A questo proposito, mi vengono in mente anche gli White Stripes, addirittura formati da un duetto di coppia, la di là di tutte le possibili storie, vere o inventate, sul loro rapporto: peccato che si siano sciolti, ma per fortuna ci è rimasto Jack White, che con la sua instancabile attività all’interno di gruppi quali i Racounteurs e i Dead Weather, ma anche con il suo progetto solista, cerca di sviluppare un’idea di musica e un’idea di testi che siano capaci di colpire nel profondo, lasciando una traccia nell’anima e nel cuore di chi ascolta.

Non avrei mai pensato di dirlo, ma sono d’accordo con Vasco in questi giorni: la musica è bella perché è sempre possibile cambiare la propria opinione su un artista, rivalutandolo o retrocedendolo.

Io per esempio consideravo Paolo Nutini solo come il cantautore un po’ frivolo di “New Shoes”, ma approfondendone l’ascolto ho scoperto quanto sia qualitativa la sua produzione e quanto sia bella e vellutata la sua voce.
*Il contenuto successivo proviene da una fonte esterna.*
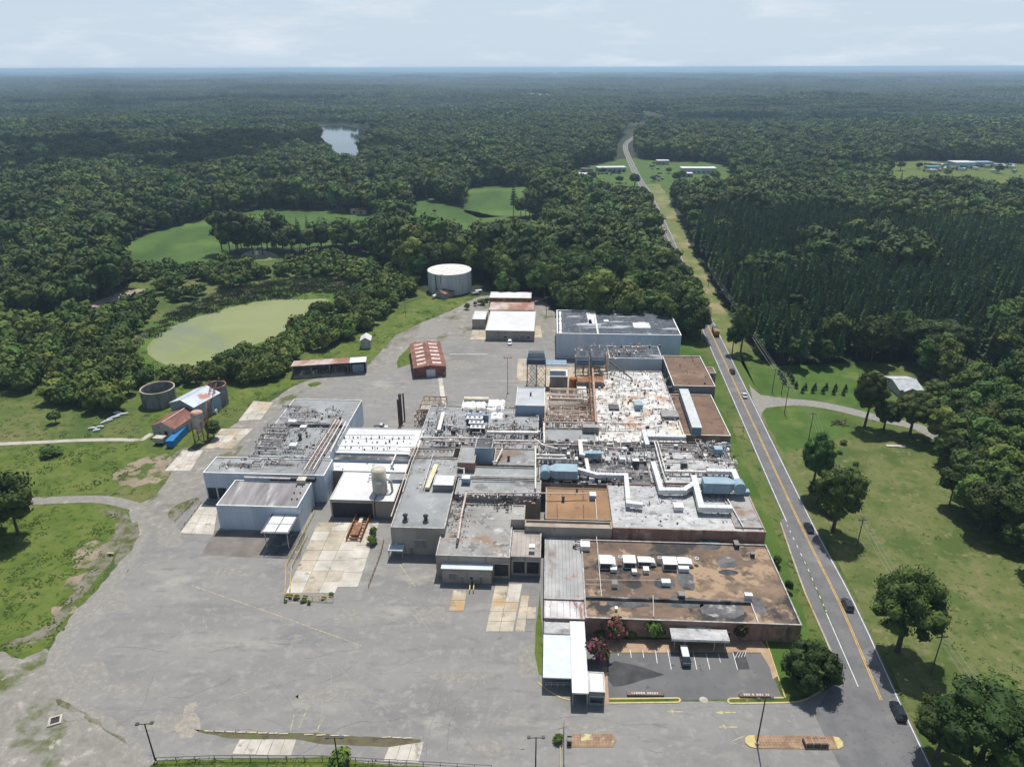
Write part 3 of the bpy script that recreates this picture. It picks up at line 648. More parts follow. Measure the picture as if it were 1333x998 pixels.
pad('concrete_ramp', [(437, 764), (466, 764), (494, 678), (478, 678)], 1, 5, .06, [m_conc, m_conc])
pad('concrete_ramp', [(632, 822), (668, 822), (680, 760), (645, 760)], 2, 5, .06, [m_conc, m_conc2])
pad('concrete_ramp', [(670, 822), (696, 822), (700, 760), (682, 760)], 2, 4, .058, [m_conc2, m_asphalt])
pad('concrete_pad', [(302, 981), (379, 984), (386, 962), (312, 962)], 5, 1, .06, m_conc)
pad('concrete_pad', [(499, 990), (545, 993), (552, 965), (506, 972)], 3, 1, .06, m_conc)
pad('concrete_pad', [(672, 496), (690, 496), (690, 467), (674, 467)], 2, 3, .06, m_conc2)
pad('concrete_pad', [(612, 442), (634, 442), (634, 425), (616, 425)], 2, 2, .05, m_conc2)
pad('concrete_pad', [(692, 440), (706, 440), (704, 424), (692, 424)], 1, 2, .05, m_conc2)
pad('concrete_step', [(584, 795), (604, 795), (608, 768), (590, 768)], 1, 2, .06, m_conc2)
sheet('brown_apron', PG([(262, 722), (340, 726), (352, 692), (280, 690)]), .05, noise_mat('brown_asphalt', [(.3, (.14, .125, .11)), (.7, (.2, .18, .16))], scale=.2), 2, .2)
strip('concrete_strip', PG([(578, 527), (570, 470)]), -.9, .9, .06, m_conc)
strip('concrete_strip', PG([(585, 461), (634, 461)]), -.35, .35, .06, m_conc)
# lawn beside the road, front parking lot, kerbs
sheet('roadside_lawn', PG([(905, 440), (918, 462), (946, 540), (978, 620), (1002, 672), (1020, 724), (1044, 790), (1058, 838), (1080, 842), (1084, 866), (1076, 888), (1050, 904), (1022, 908), (997, 832), (960, 815), (900, 640), (860, 520), (860, 440)]), .056, m_lawn, 2, .1, 30)
sheet('side_lawn', PG([(926, 405), (950, 440), (975, 478), (1030, 476), (1140, 470), (1152, 505), (1130, 540), (1075, 527), (1020, 520), (990, 515), (980, 500), (960, 450)]), .036, m_lawn, 3, .8, 31)
sheet('side_lawn', PG([(1245, 492), (1300, 490), (1400, 500), (1400, 530), (1300, 512), (1250, 505)]), .036, m_lawn, 3, .8, 32)
sheet('side_lawn', PG([(992, 534), (1010, 530), (1060, 534), (1110, 545), (1110, 560), (1090, 572), (1060, 580), (1020, 590), (1000, 556)]), .036, m_lawn, 3, .8, 33)
sheet('hay_meadow', PG([(1010, 590), (1100, 575), (1180, 575), (1225, 600), (1260, 660), (1333, 735), (1700, 900), (1700, 1100), (1225, 1100), (1170, 890), (1090, 730)]), .026, noise_mat('dry_meadow', [(.2, (.075, .103, .022)), (.5, (.112, .130, .038)), (.8, (.168, .155, .068))], scale=.08, detail=12, brough=.8, spots=[((.065, .10, .018), .07, .56, .78), ((.035, .07, .01), .5, .6, .74), ((.060, .092, .018), .06, .5, .68), ((.17, .155, .07), .3, .62, .74)], bump=.8), 4, 1, 34)
sheet('front_walk', PG([(788, 832), (990, 832), (1004, 850), (1012, 880), (1006, 884), (1002, 868), (990, 849), (788, 849)]), .062, noise_mat('tan_paving', [(.3, (.30, .2, .13)), (.7, (.42, .3, .2))], scale=.3), 2)
sheet('front_walk', PG([(786, 918), (793, 916), (790, 868), (784, 868)]), .062, bpy.data.materials['tan_paving'], 2)
sheet('parking_lot', PG([(789, 850), (992, 850), (1002, 868), (1018, 908), (790, 914)]), .054, m_lot, 2, .05)
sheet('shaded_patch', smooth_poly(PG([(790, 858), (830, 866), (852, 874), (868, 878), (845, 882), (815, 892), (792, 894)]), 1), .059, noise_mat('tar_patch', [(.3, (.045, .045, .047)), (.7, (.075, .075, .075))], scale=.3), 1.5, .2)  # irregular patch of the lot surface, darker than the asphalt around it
lot = bpy.data.objects['parking_lot']
for a, b in (((803.5, 845), (805, 853)), ((820, 845), (822, 856)), ((836.5, 845), (838, 856)), ((853, 845), (855.6, 863)), ((869, 845), (873.8, 871)), ((901.9, 846), (907, 871)), ((919, 850), (924, 871)), ((935, 850), (938, 862)), ((954, 849), (960, 871))):
    strip('parking_line', PG([a, b]), -.07, .07, .066, m_white_line, lot, None)
sheet('hatched_bay', PG([(954.5, 848), (969, 848), (976, 871), (960, 871)]), .063, bpy.data.materials['tar_patch'], kind=None, parent=lot)
for k in range(4): strip('hatch_line', PG([(957 + k * 4, 856 - k * .5), (961 + k * 3.4, 848)]), -.05, .05, .07, m_white_line, lot, None)
def kerb(name, px_pts, w, h, mat, label, cat='kerb', closed=False):
    mb = MB(); P = [Vector(G(*p)) for p in px_pts]
    for i in range(len(P) - (0 if closed else 1)):
        a, b = P[i], P[(i + 1) % len(P)]; d = (b - a).normalized(); nr = Vector((d.y, -d.x)) * w / 2
        mb.prism([tuple(a + nr), tuple(b + nr), tuple(b - nr), tuple(a - nr)], 0, h + .002 * (i % 2), mat)
    o = mb.build(name); tag(o, label, cat); return o
m_ykerb = noise_mat('yellow_kerb', [(.35, (.42, .36, .16)), (.6, (.52, .43, .17)), (.75, (.45, .42, .33))], scale=.8)
kerb('kerb', [(793, 909.5), (883, 908.5), (886, 911), (883, 914), (793, 915)], .35, .16, m_ykerb, 'yellow painted kerb round the narrow grass strip before the left half of the parking lot')
kerb('kerb', [(1020, 908), (950, 909), (947, 912), (950, 915.5), (1022, 914.5), (1040, 913), (1052, 909)], .35, .16, m_ykerb, 'yellow painted kerb round the grass strip before the right half of the parking lot')
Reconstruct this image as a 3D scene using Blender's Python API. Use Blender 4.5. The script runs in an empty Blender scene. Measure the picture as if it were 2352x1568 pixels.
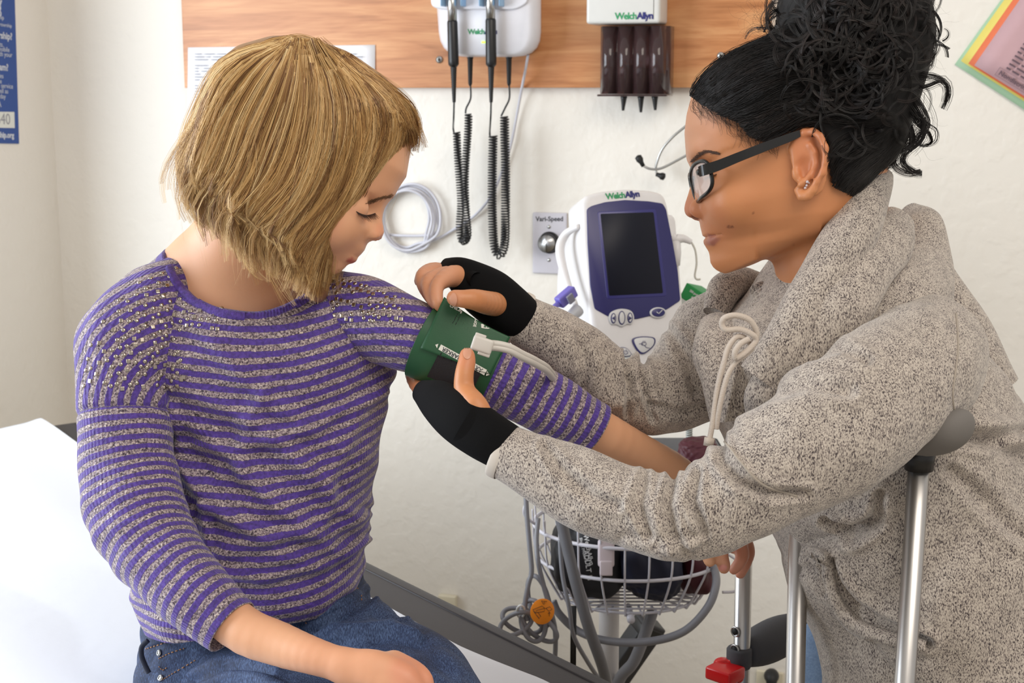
import bpy, bmesh, math, random
import numpy as np
from mathutils import Vector, Matrix, Euler
from mathutils.bvhtree import BVHTree
from mathutils import noise as mnoise

S = bpy.context.scene
COL = S.collection
rnd = random.Random(7)

# ------------------------------------------------------------------ camera, world, lights, exposure
F, CX, CY = 3267.0, 1176.0, 784.0
PITCH = math.radians(10)
cam_d = bpy.data.cameras.new('camera')
cam = bpy.data.objects.new('camera', cam_d)
COL.objects.link(cam)
cam.location = (0, 0, 1.40)
cam.rotation_euler = (math.pi/2 - PITCH, 0, 0)
cam_d.sensor_width = 36
cam_d.lens = 36 * F / 2352
cam_d.clip_start = 0.05
cam_d.dof.use_dof = True
cam_d.dof.focus_distance = 1.30
cam_d.dof.aperture_fstop = 16
S.camera = cam
CM = Matrix.Translation((0, 0, 1.40)) @ Euler(cam.rotation_euler).to_matrix().to_4x4()
CMn = np.array(CM)

world = bpy.data.worlds.new('room_ambience')
S.world = world
world.use_nodes = True
world.node_tree.nodes['Background'].inputs[0].default_value = (1.0, 0.95, 0.90, 1)
world.node_tree.nodes['Background'].inputs[1].default_value = 0.62

def area_light(name, loc, target, sx, sy, power, color):
    l = bpy.data.lights.new(name, 'AREA')
    l.shape = 'RECTANGLE'; l.size = sx; l.size_y = sy; l.energy = power; l.color = color
    o = bpy.data.objects.new(name, l)
    COL.objects.link(o)
    o.location = loc
    o.rotation_euler = (Vector(target) - Vector(loc)).to_track_quat('-Z', 'Y').to_euler()
    return o

area_light('window_daylight', (-1.97, 1.40, 1.50), (0.4, 1.40, 1.50), 1.6, 1.4, 58, (0.84, 0.92, 1.0))
area_light('ceiling_lamp', (0.9, -0.2, 2.9), (0.2, 1.6, 0.9), 1.6, 1.2, 30, (1.0, 0.91, 0.80))

S.view_settings.view_transform = 'Standard'
S.view_settings.look = 'None'
S.view_settings.gamma = 1.0
S.view_settings.use_curve_mapping = False
S.view_settings.exposure = 0.06
S.cycles.max_bounces = 8
S.cycles.use_denoising = True

# ------------------------------------------------------------------ helpers
def P(px, py, d):
    """camera-space point (metres) seen at pixel px,py at forward distance d"""
    return np.array([(px - CX) / F * d, -(py - CY) / F * d, -d])

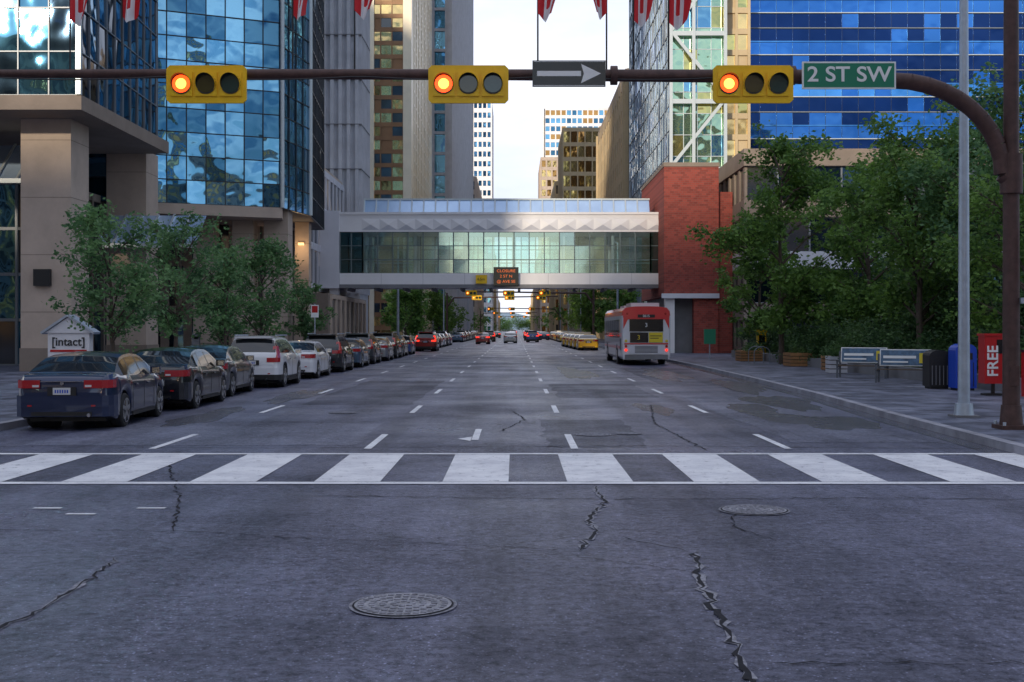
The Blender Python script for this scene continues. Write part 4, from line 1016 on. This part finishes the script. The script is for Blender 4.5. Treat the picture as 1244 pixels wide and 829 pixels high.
mxx=N.new("ShaderNodeMath"); mxx.operation='MAXIMUM'; ml=N.new("ShaderNodeMath"); ml.operation='MULTIPLY'; ml.inputs[1].default_value=.8; L.new(rp.outputs[0],ml.inputs[0]); L.new(ml.outputs[0],mxx.inputs[0]); L.new(mr.outputs[0],mxx.inputs[1])
# overhead cloud deck is bright and lights the street canyon
mz=N.new("ShaderNodeMapRange"); mz.inputs[1].default_value=.45; mz.inputs[2].default_value=.95; mz.inputs[3].default_value=0; mz.inputs[4].default_value=.75; L.new(sx.outputs["Z"],mz.inputs[0])
mx2=N.new("ShaderNodeMath"); mx2.operation='MAXIMUM'; L.new(mxx.outputs[0],mx2.inputs[0]); L.new(mz.outputs[0],mx2.inputs[1])
cc=N.new("ShaderNodeValToRGB"); cc.color_ramp.elements[0].position=.35; cc.color_ramp.elements[1].position=.62; cc.color_ramp.elements[0].color=(5.5,6.0,7.6,1); cc.color_ramp.elements[1].color=(8.2,8.3,9.0,1)
L.new(cn.outputs["Fac"],cc.inputs[0])
mix=N.new("ShaderNodeMix"); mix.data_type='RGBA'; L.new(mx2.outputs[0],mix.inputs[0]); L.new(sky.outputs[0],mix.inputs[6]); L.new(cc.outputs[0],mix.inputs[7])
L.new(mix.outputs[2],bg.inputs["Color"]); bg.inputs["Strength"].default_value=.15
sd=bpy.data.lights.new('sun','SUN'); sd.energy=3.4; sd.angle=math.radians(3); sd.color=(1,.86,.66)
so=bpy.data.objects.new('sun',sd); scene.collection.objects.link(so)
er,rr_=math.radians(EL),math.radians(ROT); d=Vector((math.sin(rr_)*math.cos(er),math.cos(rr_)*math.cos(er),math.sin(er)))
so.rotation_euler=d.to_track_quat('Z','Y').to_euler(); so.location=(-30,-60,60)
cd=bpy.data.cameras.new('camera'); cam=bpy.data.objects.new('camera',cd); scene.collection.objects.link(cam)
cam.location=(0,0,1.9); cam.rotation_euler=(math.radians(90),0,0); cd.lens=42; cd.sensor_width=36; cd.shift_x=-.0032; cd.shift_y=-.0117; cd.clip_end=9000; cd.clip_start=.1
scene.camera=cam
scene.view_settings.view_transform='Standard'; scene.view_settings.look='None'; scene.view_settings.exposure=0
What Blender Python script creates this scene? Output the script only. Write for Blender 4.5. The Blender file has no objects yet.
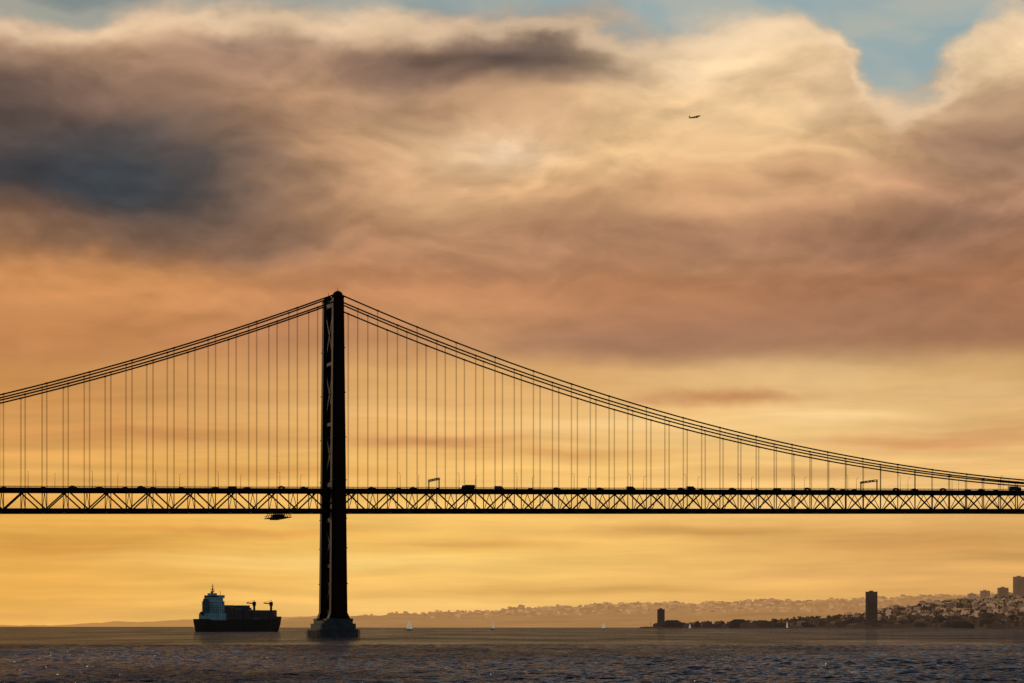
import bpy, math, random
import numpy as np
from mathutils import Vector, Matrix
random.seed(7); rng=np.random.default_rng(5)
scene=bpy.context.scene
R=math.radians
scene.view_settings.view_transform='Standard'
scene.view_settings.look='None'
scene.view_settings.exposure=0

def lin(c):
    return tuple(((v/255)/12.92 if v/255<=0.04045 else ((v/255+0.055)/1.055)**2.4) for v in c)
def lin4(c): return lin(c)+(1.0,)

# ---------------------------------------------------------------- materials
def mat(name, base, rough=0.7, metal=0.0, haze_glow=None, haze_glow_s=1.0, var=0.25, scale=0.3, spec=0.3):
    m=bpy.data.materials.new(name); m.use_nodes=True
    nt=m.node_tree; b=nt.nodes['Principled BSDF']
    tc=nt.nodes.new('ShaderNodeTexCoord'); no=nt.nodes.new('ShaderNodeTexNoise')
    no.inputs['Scale'].default_value=scale; no.inputs['Detail'].default_value=6
    nt.links.new(tc.outputs['Object'],no.inputs['Vector'])
    mr=nt.nodes.new('ShaderNodeMapRange'); mr.inputs['From Min'].default_value=.3; mr.inputs['From Max'].default_value=.7
    mr.inputs['To Min'].default_value=1-var; mr.inputs['To Max'].default_value=1+var
    nt.links.new(no.outputs['Fac'],mr.inputs['Value'])
    vm=nt.nodes.new('ShaderNodeVectorMath'); vm.operation='SCALE'; vm.inputs[0].default_value=base
    nt.links.new(mr.outputs[0],vm.inputs['Scale'])
    nt.links.new(vm.outputs[0],b.inputs['Base Color'])
    b.inputs['Roughness'].default_value=rough; b.inputs['Metallic'].default_value=metal
    b.inputs['Specular IOR Level'].default_value=spec
    if haze_glow:  # aerial haze painted into the material as constant emission
        vm2=nt.nodes.new('ShaderNodeVectorMath'); vm2.operation='SCALE'; vm2.inputs[0].default_value=haze_glow
        mr2=nt.nodes.new('ShaderNodeMapRange'); mr2.inputs['From Min'].default_value=.3; mr2.inputs['From Max'].default_value=.7
        mr2.inputs['To Min'].default_value=1-var*.5; mr2.inputs['To Max'].default_value=1+var*.5
        nt.links.new(no.outputs['Fac'],mr2.inputs['Value']); nt.links.new(mr2.outputs[0],vm2.inputs['Scale'])
        nt.links.new(vm2.outputs[0],b.inputs['Emission Color']); b.inputs['Emission Strength'].default_value=haze_glow_s
    return m

# ---------------------------------------------------------------- mesh builder
class MB:
    def __init__(s): s.v=[]; s.f=[]
    def add(s,vs,fs):
        o=len(s.v); s.v+= [tuple(p) for p in vs]; s.f+=[tuple(i+o for i in f) for f in fs]
    def box(s,x0,x1,y0,y1,z0,z1):
        s.add([(x0,y0,z0),(x1,y0,z0),(x1,y1,z0),(x0,y1,z0),(x0,y0,z1),(x1,y0,z1),(x1,y1,z1),(x0,y1,z1)],
              [(0,3,2,1),(4,5,6,7),(0,1,5,4),(1,2,6,5),(2,3,7,6),(3,0,4,7)])
    def frustum(s,a,b,z0,z1):
        (x0,x1,y0,y1)=a; (X0,X1,Y0,Y1)=b
        s.add([(x0,y0,z0),(x1,y0,z0),(x1,y1,z0),(x0,y1,z0),(X0,Y0,z1),(X1,Y0,z1),(X1,Y1,z1),(X0,Y1,z1)],
              [(0,3,2,1),(4,5,6,7),(0,1,5,4),(1,2,6,5),(2,3,7,6),(3,0,4,7)])
    def beam(s,p,q,w,h=None,n=4):
        h=h or w; p=Vector(p); q=Vector(q); d=(q-p).normalized()
        up=Vector((0,0,1)) if abs(d.z)<.95 else Vector((1,0,0))
        a=d.cross(up).normalized(); b=a.cross(d).normalized()
        vs=[]
        for c in (p,q):
            for (i,j) in ((-1,-1),(1,-1),(1,1),(-1,1)):
                vs.append(c+a*(w/2*i)+b*(h/2*j))
        s.add(vs,[(0,3,2,1),(4,5,6,7),(0,1,5,4),(1,2,6,5),(2,3,7,6),(3,0,4,7)])
    def tube(s,pts,r,n=8,taper=None):
        pts=[Vector(p) for p in pts]; vs=[]
        for k,p in enumerate(pts):
            d=(pts[min(k+1,len(pts)-1)]-pts[max(k-1,0)]).normalized()
            up=Vector((0,1,0)) if abs(d.y)<.9 else Vector((0,0,1))
            a=d.cross(up).normalized(); b=a.cross(d).normalized()
            rr=r if taper is None else r+(taper-r)*k/(len(pts)-1)
            for i in range(n):
                t=2*math.pi*i/n; vs.append(p+a*(rr*math.cos(t))+b*(rr*math.sin(t)))
        fs=[]
        for k in range(len(pts)-1):
            for i in range(n):
                j=(i+1)%n; fs.append((k*n+i,k*n+j,(k+1)*n+j,(k+1)*n+i))
        fs.append(tuple(range(n-1,-1,-1))); fs.append(tuple((len(pts)-1)*n+i for i in range(n)))
        s.add(vs,fs)
    def prism(s,poly,y0,y1):  # poly in xz
        n=len(poly)
        vs=[(x,y0,z) for x,z in poly]+[(x,y1,z) for x,z in poly]
        fs=[tuple(range(n)),tuple(range(2*n-1,n-1,-1))]
        for i in range(n):
            j=(i+1)%n; fs.append((i,i+n,j+n,j))
        s.add(vs,fs)
    def zprism(s,poly,z0,z1,top=1.0):
        n=len(poly)
        vs=[(x,y,z0) for x,y in poly]+[(x*top,y*top,z1) for x,y in poly]
        fs=[tuple(range(n-1,-1,-1)),tuple(range(n,2*n))]
        for i in range(n):
            j=(i+1)%n; fs.append((i,j,j+n,i+n))
        s.add(vs,fs)
    def mesh(s,name,m,smooth=False):
        me=bpy.data.meshes.new(name); me.from_pydata(s.v,[],s.f); me.materials.append(m)
        if smooth:
            for p in me.polygons: p.use_smooth=True
        me.update(); return me
    def obj(s,name,m,parent=None,smooth=False):
        o=bpy.data.objects.new(name,s.mesh(name,m,smooth)); scene.collection.objects.link(o)
        if parent: o.parent=parent
        return o
def empty(name,loc=(0,0,0),rz=0.0,rot=None):
    o=bpy.data.objects.new(name,None); o.empty_display_size=5; scene.collection.objects.link(o)
    o.location=loc; o.rotation_euler=rot or (0,0,rz); return o

F=2418.0; H=6.2
# ================================================================ CAMERA
cd=bpy.data.cameras.new('camera'); cam=bpy.data.objects.new('camera',cd); scene.collection.objects.link(cam)
cam.location=(0,0,H); cam.rotation_euler=(R(90),0,0); cd.lens=85; cd.sensor_width=36
cd.shift_y=(626-341.5)/1024; cd.clip_start=1; cd.clip_end=200000
scene.camera=cam

# ================================================================ WORLD (sky)
SUN_AZ=R(-32); SUN_EL=R(9)   # azimuth measured from +Y towards +X
w=bpy.data.worlds.new("World"); scene.world=w; w.use_nodes=True
try: w.cycles.sampling_method='NONE'
except Exception: pass
nt=w.node_tree; nt.nodes.clear(); L=nt.links
def setin(sock,v):
    if isinstance(v,bpy.types.NodeSocket): L.new(v,sock)
    elif v is not None: sock.default_value=v
def M(op,a,b=None,c=None,clamp=False):
    n=nt.nodes.new('ShaderNodeMath'); n.operation=op; n.use_clamp=clamp
    setin(n.inputs[0],a); setin(n.inputs[1],b); setin(n.inputs[2],c); return n.outputs[0]
def SS(x,a,b,t0=0.0,t1=1.0,kind='SMOOTHSTEP'):
    n=nt.nodes.new('ShaderNodeMapRange'); n.interpolation_type=kind
    setin(n.inputs['Value'],x); n.inputs['From Min'].default_value=a; n.inputs['From Max'].default_value=b
    n.inputs['To Min'].default_value=t0; n.inputs['To Max'].default_value=t1; return n.outputs[0]
def MIX(f,a,b):
    n=nt.nodes.new('ShaderNodeMix'); n.data_type='RGBA'; setin(n.inputs[0],f)
    setin(n.inputs[6],a); setin(n.inputs[7],b); return n.outputs[2]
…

Si fa sempre in tempo a cambiare opinione, ed il mondo della musica è bello anche e soprattutto per questo: qualche anno fa ero, passatemi il termine, molto più “talebano” da questo punto di vista, mentre ora sono molto più flessibile, e sono aperto a nuove idee e a nuovi stimoli, senza disprezzare a priori nessuno, ma giudicandolo solamente dopo aver approfondito ciò che ha creato e composto.

Non mi fermo più alla superficie, ma vado sott’acqua per vederci più chiaro.